* _SHORT TASK_:
Nothing in the data should change when you return it, but leave the pictures out.

--- DATA SECTION ---

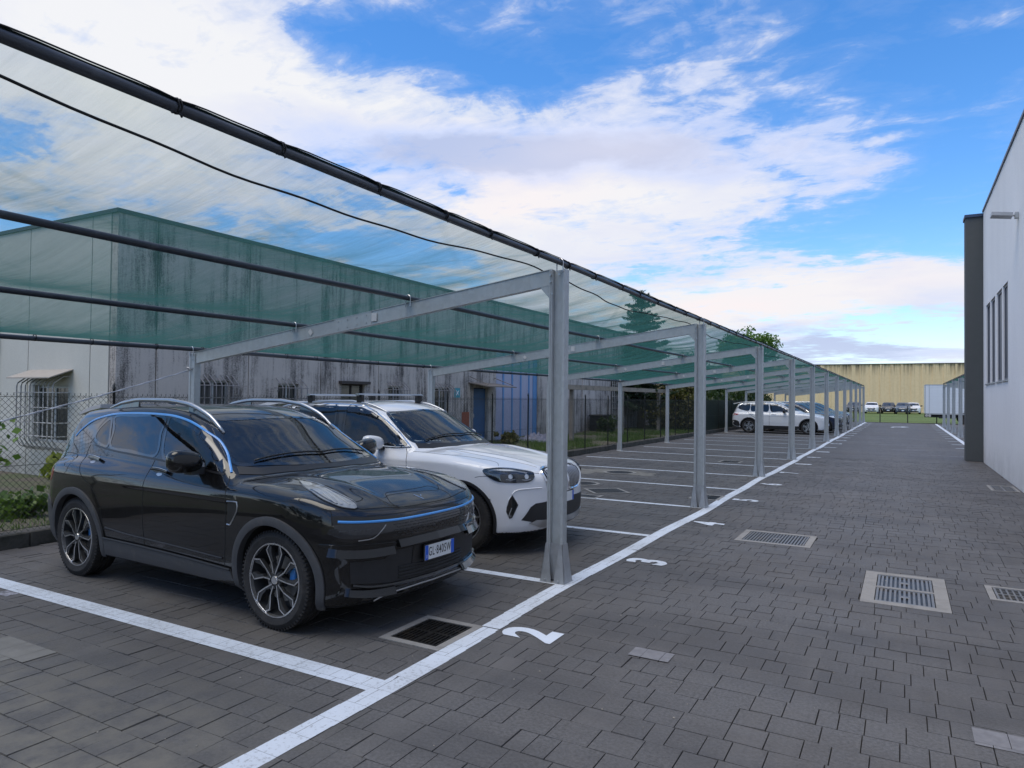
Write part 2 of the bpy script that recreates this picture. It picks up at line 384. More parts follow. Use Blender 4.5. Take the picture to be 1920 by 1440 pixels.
# turn arrow near the far end
ar=[(-.72,50.3),(-.55,50.3),(-.50,51.0),(-.10,51.3),(-.10,50.9),(.35,51.7),(-.10,52.4),(-.10,52.0),(-.60,51.6)]
mesh_ob('painted_arrow',[(x,y,.004) for x,y in ar],[tuple(range(len(ar)))],M_linepaint)['kind']='structure'
# ---- drain covers and frames let into the paving
M_frame=P('cast_concrete_collar',(.24,.235,.225),.8,var=.2,scale=9,bump=.3,bscale=60,dirt=(6,.5,.5,(.13,.12,.11)))
M_iron=P('cast_iron_grate',(.035,.034,.033),.45,metal=.7,var=.4,scale=16,bump=.2,dirt=(5,.52,.7,(.10,.075,.05)))
M_steel=P('galvanised_cover',(.17,.175,.18),.5,metal=.35,var=.45,scale=10,dirt=(5,.5,.7,(.22,.18,.13)))
M_pit=P('drain_pit',(.002,.002,.002),1)
def cover(rect,kind,label,fr=.06,mat=M_iron,split=1,rz=0):
    x0,y0,x1,y1=rect; cx,cy=(x0+x1)/2,(y0+y1)/2; hx,hy=(x1-x0)/2,(y1-y0)/2
    t=thing('drain_cover',label,'drain cover',(cx,cy,0),rz,'drain covers set in the paving')
    m=MB(); z=.003
    m.box(-hx,-hy,-.04,hx,-hy+fr,z); m.box(-hx,hy-fr,-.04,hx,hy,z); m.box(-hx,-hy+fr,-.04,-hx+fr,hy-fr,z); m.box(hx-fr,-hy+fr,-.04,hx,hy-fr,z)
    ys=np.linspace(-hy+fr,hy-fr,split+1)
    for q in ys[1:-1]: m.box(-hx+fr,q-.02,-.04,hx-fr,q+.02,z)
    m.build('collar',M_frame,t)
    p=MB(); p.box(-hx+fr,-hy+fr,-.045,hx-fr,hy-fr,-.03); p.build('pit',M_pit,t)
    for q0,q1 in zip(ys[:-1],ys[1:]):
        a0=q0+(.025 if q0>ys[0]+.01 else .008); a1=q1-(.025 if q1<ys[-1]-.01 else .008); g=MB(); X0,X1=-hx+fr+.008,hx-fr-.008
        g.box(X0,a0,-.03,X1,a0+.018,.001); g.box(X0,a1-.018,-.03,X1,a1,.001); g.box(X0,a0+.018,-.03,X0+.018,a1-.018,.001); g.box(X1-.018,a0+.018,-.03,X1,a1-.018,.001)
        if kind=='grate':
            g.box((X0+X1)/2-.014,a0+.018,-.03,(X0+X1)/2+.014,a1-.018,.0005); g.box(X0+.018,(a0+a1)/2-.012,-.03,X1-.018,(a0+a1)/2+.012,-.0005)
            n=10
            for i in range(n):
                x=X0+.03+(X1-X0-.06)*(i+.5)/n
                g.box(x-.007,a0+.018,-.03,x+.007,a1-.018,-.001)
            g.box(X0+.018,a0+(a1-a0)*.25-.004,-.03,X1-.018,a0+(a1-a0)*.25+.004,-.002); g.box(X0+.018,a0+(a1-a0)*.75-.004,-.03,X1-.018,a0+(a1-a0)*.75+.004,-.002)
        else:
            n=int((X1-X0)/.036); bs=MB(); bs.box(X0+.018,a0+.018,-.032,X1-.018,a1-.018,-.012); bs.build('lid_base',M_iron,t)
            for i in range(n):
                x=X0+.02+(X1-X0-.04)*(i+.5)/n; g.box(x-.009,a0+.02,-.03,x+.009,a1-.02,-.001)
            g.bbox((X0+X1)/2-.04,(a0+a1)/2-.03,-.006,(X0+X1)/2+.04,(a0+a1)/2+.03,.0005,.002)
        g.build('grate' if kind=='grate' else 'lid',mat,t)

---

* _COMPLETED EXERCISE_:
Write part 2 of the bpy script that recreates this picture. It picks up at line 384. More parts follow. Use Blender 4.5. Take the picture to be 1920 by 1440 pixels.
# turn arrow near the far end
ar=[(-.72,50.3),(-.55,50.3),(-.50,51.0),(-.10,51.3),(-.10,50.9),(.35,51.7),(-.10,52.4),(-.10,52.0),(-.60,51.6)]
mesh_ob('painted_arrow',[(x,y,.004) for x,y in ar],[tuple(range(len(ar)))],M_linepaint)['kind']='structure'
# ---- drain covers and frames let into the paving
M_frame=P('cast_concrete_collar',(.24,.235,.225),.8,var=.2,scale=9,bump=.3,bscale=60,dirt=(6,.5,.5,(.13,.12,.11)))
M_iron=P('cast_iron_grate',(.035,.034,.033),.45,metal=.7,var=.4,scale=16,bump=.2,dirt=(5,.52,.7,(.10,.075,.05)))
M_steel=P('galvanised_cover',(.17,.175,.18),.5,metal=.35,var=.45,scale=10,dirt=(5,.5,.7,(.22,.18,.13)))
M_pit=P('drain_pit',(.002,.002,.002),1)
def cover(rect,kind,label,fr=.06,mat=M_iron,split=1,rz=0):
    x0,y0,x1,y1=rect; cx,cy=(x0+x1)/2,(y0+y1)/2; hx,hy=(x1-x0)/2,(y1-y0)/2
    t=thing('drain_cover',label,'drain cover',(cx,cy,0),rz,'drain covers set in the paving')
    m=MB(); z=.003
    m.box(-hx,-hy,-.04,hx,-hy+fr,z); m.box(-hx,hy-fr,-.04,hx,hy,z); m.box(-hx,-hy+fr,-.04,-hx+fr,hy-fr,z); m.box(hx-fr,-hy+fr,-.04,hx,hy-fr,z)
    ys=np.linspace(-hy+fr,hy-fr,split+1)
    for q in ys[1:-1]: m.box(-hx+fr,q-.02,-.04,hx-fr,q+.02,z)
    m.build('collar',M_frame,t)
    p=MB(); p.box(-hx+fr,-hy+fr,-.045,hx-fr,hy-fr,-.03); p.build('pit',M_pit,t)
    for q0,q1 in zip(ys[:-1],ys[1:]):
        a0=q0+(.025 if q0>ys[0]+.01 else .008); a1=q1-(.025 if q1<ys[-1]-.01 else .008); g=MB(); X0,X1=-hx+fr+.008,hx-fr-.008
        g.box(X0,a0,-.03,X1,a0+.018,.001); g.box(X0,a1-.018,-.03,X1,a1,.001); g.box(X0,a0+.018,-.03,X0+.018,a1-.018,.001); g.box(X1-.018,a0+.018,-.03,X1,a1-.018,.001)
        if kind=='grate':
            g.box((X0+X1)/2-.014,a0+.018,-.03,(X0+X1)/2+.014,a1-.018,.0005); g.box(X0+.018,(a0+a1)/2-.012,-.03,X1-.018,(a0+a1)/2+.012,-.0005)
            n=10
            for i in range(n):
                x=X0+.03+(X1-X0-.06)*(i+.5)/n
                g.box(x-.007,a0+.018,-.03,x+.007,a1-.018,-.001)
            g.box(X0+.018,a0+(a1-a0)*.25-.004,-.03,X1-.018,a0+(a1-a0)*.25+.004,-.002); g.box(X0+.018,a0+(a1-a0)*.75-.004,-.03,X1-.018,a0+(a1-a0)*.75+.004,-.002)
        else:
            n=int((X1-X0)/.036); bs=MB(); bs.box(X0+.018,a0+.018,-.032,X1-.018,a1-.018,-.012); bs.build('lid_base',M_iron,t)
            for i in range(n):
                x=X0+.02+(X1-X0-.04)*(i+.5)/n; g.box(x-.009,a0+.02,-.03,x+.009,a1-.02,-.001)
            g.bbox((X0+X1)/2-.04,(a0+a1)/2-.03,-.006,(X0+X1)/2+.04,(a0+a1)/2+.03,.0005,.002)
        g.build('grate' if kind=='grate' else 'lid',mat,t)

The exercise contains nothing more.